Afghanistan Hazara kidnapped passengers released

Habibullah, father of Nabi, hears the news of the release (11 May 2015)
Image caption Habibullah, father of Nabi, one of the released men, hears the news of his release

Nineteen of 31 men kidnapped on a bus in southern Afghanistan have been released in an apparent prisoner swap.

The passengers, all from the minority Hazara community, were seized in February while making their way back to Afghanistan from jobs in Iran.

Negotiations continue for the release of the other hostages, who are expected to be exchanged for six Uzbek women.

A video released last month by a militant group allegedly showed the beheading of one of the hostages.

The involvement of Uzbeks suggests the hostage-takers might be from the insurgent group the Islamic Movement of Uzbekistan (IMU), reports the BBC's David Loyn.

One of the negotiators, Assadullah Kakar, told the BBC that the 19 who had been released were exchanged for 22 children of the families of Uzbek insurgents, who had been held in government prisons.

Other officials in the provinces of Ghazni - where the men were released - and Zabul, have confirmed the news.

Image copyright AP
Image caption Protesters in Kabul calling for more to be done to free the hostages last month

The hostages were travelling from Iran to the Afghan capital, Kabul, through Zabul province when they were seized more than two months ago.

Two days ago, the country's most senior Hazara, Mohammed Mohaqeq, deputy to the Afghan government's chief executive Abdullah Abdullah, said that there would soon be good news for the families of the hostages.

The IMU are notably more violent than the Taliban, our correspondent says.

There have been reports from several places in the country that the IMU have now switched their allegiance to Islamic State.

The Islamic Movement of Uzbekistan (IMU) was formed in the late 1990s.

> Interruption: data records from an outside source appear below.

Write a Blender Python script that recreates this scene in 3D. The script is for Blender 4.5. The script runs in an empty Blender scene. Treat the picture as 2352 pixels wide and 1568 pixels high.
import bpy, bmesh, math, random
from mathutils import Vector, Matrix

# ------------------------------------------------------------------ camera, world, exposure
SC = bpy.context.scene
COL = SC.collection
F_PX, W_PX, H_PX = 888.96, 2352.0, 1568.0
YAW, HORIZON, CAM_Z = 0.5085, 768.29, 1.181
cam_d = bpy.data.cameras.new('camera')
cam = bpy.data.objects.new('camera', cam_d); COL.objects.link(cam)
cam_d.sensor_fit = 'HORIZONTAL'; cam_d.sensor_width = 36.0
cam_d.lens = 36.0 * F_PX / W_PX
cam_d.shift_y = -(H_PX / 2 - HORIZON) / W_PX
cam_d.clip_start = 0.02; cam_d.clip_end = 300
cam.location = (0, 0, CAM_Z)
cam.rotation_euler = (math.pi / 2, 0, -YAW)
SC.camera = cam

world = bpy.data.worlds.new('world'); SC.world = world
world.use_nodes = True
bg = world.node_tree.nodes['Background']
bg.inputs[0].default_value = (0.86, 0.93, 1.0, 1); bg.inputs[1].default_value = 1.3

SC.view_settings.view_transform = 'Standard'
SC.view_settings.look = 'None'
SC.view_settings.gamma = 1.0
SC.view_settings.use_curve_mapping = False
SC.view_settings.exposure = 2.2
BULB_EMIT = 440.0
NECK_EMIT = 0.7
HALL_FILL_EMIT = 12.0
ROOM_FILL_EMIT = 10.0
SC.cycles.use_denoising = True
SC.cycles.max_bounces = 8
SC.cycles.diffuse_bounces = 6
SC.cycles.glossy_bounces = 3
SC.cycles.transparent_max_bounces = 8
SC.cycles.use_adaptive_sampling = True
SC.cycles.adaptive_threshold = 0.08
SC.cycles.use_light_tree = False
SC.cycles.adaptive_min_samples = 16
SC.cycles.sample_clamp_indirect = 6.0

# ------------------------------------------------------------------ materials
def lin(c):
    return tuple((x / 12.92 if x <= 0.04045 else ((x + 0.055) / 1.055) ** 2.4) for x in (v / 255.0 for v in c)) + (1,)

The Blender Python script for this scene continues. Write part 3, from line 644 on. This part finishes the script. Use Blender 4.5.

IMU militants fighting alongside the Pakistani Taliban said they carried out an attack on Karachi airport in June 2014, in which at least 39 people died.

Along with factions allied to the Taliban, the IMU was pushed out of its former stronghold in Pakistan's North Waziristan tribal region in an army offensive launched after the Karachi airport assault.

Unlike in Pakistan, Afghan Hazaras, who are mostly Shia Muslims, have been largely spared attacks by Sunni militants operating in both countries.